**TASK:** State how many lines hold the word "objects", with no other words.

[Rows from a 3D scene dataset]
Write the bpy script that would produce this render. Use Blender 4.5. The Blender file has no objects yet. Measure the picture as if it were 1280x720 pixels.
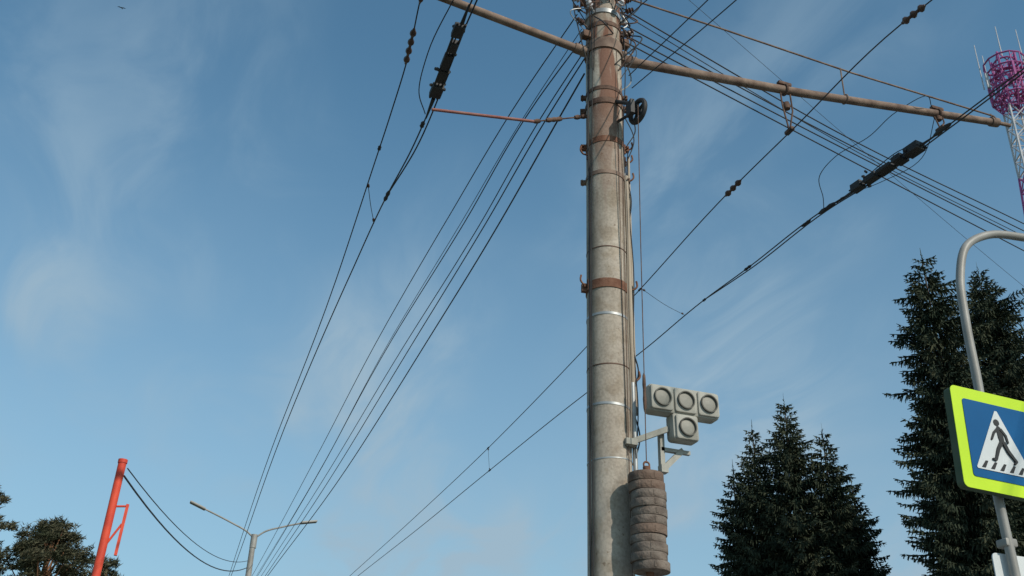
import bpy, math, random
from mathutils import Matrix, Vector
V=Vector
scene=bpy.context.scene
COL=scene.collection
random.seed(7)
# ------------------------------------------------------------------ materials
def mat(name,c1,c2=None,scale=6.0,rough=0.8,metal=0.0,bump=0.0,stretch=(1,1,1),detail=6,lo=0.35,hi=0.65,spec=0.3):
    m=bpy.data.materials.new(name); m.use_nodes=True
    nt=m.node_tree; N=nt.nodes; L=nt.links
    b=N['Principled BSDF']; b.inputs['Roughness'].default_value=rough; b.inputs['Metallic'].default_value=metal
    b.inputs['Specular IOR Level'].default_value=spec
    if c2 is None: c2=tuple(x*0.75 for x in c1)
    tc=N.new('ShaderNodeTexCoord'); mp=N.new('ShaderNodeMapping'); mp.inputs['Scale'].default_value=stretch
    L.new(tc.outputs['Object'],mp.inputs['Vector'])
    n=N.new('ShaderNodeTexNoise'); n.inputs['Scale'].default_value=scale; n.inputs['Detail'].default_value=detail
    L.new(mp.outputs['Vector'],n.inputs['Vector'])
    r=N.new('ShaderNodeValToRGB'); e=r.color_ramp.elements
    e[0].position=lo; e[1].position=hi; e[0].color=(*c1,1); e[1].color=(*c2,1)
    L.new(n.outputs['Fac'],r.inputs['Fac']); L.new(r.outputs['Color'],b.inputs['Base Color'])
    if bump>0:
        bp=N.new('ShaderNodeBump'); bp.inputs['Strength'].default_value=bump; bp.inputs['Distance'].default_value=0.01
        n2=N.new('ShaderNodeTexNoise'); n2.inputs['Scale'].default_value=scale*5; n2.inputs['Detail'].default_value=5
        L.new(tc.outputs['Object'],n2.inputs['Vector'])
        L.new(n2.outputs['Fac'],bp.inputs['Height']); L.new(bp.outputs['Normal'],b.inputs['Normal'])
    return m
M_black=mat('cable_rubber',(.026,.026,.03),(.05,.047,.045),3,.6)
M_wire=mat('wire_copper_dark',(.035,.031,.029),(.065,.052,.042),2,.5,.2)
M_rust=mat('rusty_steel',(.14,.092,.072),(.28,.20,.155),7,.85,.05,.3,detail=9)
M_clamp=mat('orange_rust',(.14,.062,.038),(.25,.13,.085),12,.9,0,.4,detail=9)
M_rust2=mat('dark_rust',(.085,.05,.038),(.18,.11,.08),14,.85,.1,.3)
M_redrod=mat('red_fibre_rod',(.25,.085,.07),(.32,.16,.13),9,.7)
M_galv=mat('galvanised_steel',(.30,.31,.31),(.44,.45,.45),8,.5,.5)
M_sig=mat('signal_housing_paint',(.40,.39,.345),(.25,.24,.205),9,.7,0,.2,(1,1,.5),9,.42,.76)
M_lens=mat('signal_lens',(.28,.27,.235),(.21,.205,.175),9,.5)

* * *

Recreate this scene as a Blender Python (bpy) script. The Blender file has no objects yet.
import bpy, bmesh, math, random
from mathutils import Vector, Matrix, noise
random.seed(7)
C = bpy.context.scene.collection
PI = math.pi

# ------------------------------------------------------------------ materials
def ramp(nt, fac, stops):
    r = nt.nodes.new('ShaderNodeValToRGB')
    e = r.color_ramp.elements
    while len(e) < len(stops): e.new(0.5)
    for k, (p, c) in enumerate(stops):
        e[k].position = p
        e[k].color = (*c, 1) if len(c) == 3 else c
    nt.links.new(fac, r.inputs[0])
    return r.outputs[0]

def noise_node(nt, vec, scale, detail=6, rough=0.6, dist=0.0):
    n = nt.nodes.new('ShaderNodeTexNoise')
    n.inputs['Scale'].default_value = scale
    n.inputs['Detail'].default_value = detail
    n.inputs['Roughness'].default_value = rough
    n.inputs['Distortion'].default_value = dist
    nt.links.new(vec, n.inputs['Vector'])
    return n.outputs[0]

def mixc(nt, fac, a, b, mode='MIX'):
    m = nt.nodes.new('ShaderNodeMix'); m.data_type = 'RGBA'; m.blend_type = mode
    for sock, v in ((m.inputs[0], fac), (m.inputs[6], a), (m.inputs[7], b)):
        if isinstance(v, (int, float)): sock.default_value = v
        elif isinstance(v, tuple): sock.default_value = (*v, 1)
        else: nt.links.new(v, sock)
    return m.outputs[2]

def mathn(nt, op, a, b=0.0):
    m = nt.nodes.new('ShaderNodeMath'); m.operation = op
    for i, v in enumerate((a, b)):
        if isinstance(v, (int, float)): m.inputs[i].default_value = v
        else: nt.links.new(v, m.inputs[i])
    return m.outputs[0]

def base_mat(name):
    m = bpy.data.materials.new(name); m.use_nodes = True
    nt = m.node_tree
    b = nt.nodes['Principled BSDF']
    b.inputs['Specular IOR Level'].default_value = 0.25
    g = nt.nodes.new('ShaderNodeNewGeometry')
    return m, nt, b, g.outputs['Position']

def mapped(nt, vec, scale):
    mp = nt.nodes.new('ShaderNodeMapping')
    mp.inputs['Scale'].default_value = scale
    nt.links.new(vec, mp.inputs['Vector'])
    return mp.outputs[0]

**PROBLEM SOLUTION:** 2